I could easily have cited war crimes committed against
Native Americans, military aid supplied to known torturers
and human rights violators, and assassination attempts
- both failed and successful - against national leaders
with whom we disagree. This history of brutality is
but one reason why I stand against US military retaliation
for the events of September 11. Millions stand with
me. But we do not have the eye or ear of the media,
which seems intent on presenting a picture of uniform
compliance with Bush's war agenda that further marginalizes
dissent and depicts us as "un-American."
As our country prepares for war, we will doubtless
see attacks on those who respectfully disagree. How
can we fight to defend our freedoms if we attack those
who are different and censure those who evaluate, criticize,
and speak?
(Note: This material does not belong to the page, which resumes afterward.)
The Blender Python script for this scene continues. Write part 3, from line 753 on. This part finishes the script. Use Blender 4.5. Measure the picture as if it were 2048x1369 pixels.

In place of a rhetoric of 'patriotism' and
'unity', I seek global justice for and solidarity with
the victims, their loved ones, and oppressed people
in our country and throughout the world who have been
scarred by violence, whether committed by the hands
of terrorists, soldiers, or politicians, bankers, and
corporate executives. As I told my early-morning caller
before she hung up, it is not disrespectful to evaluate
and possibly dissent from the policies of our government;
indeed, the exercise of democracy demands it.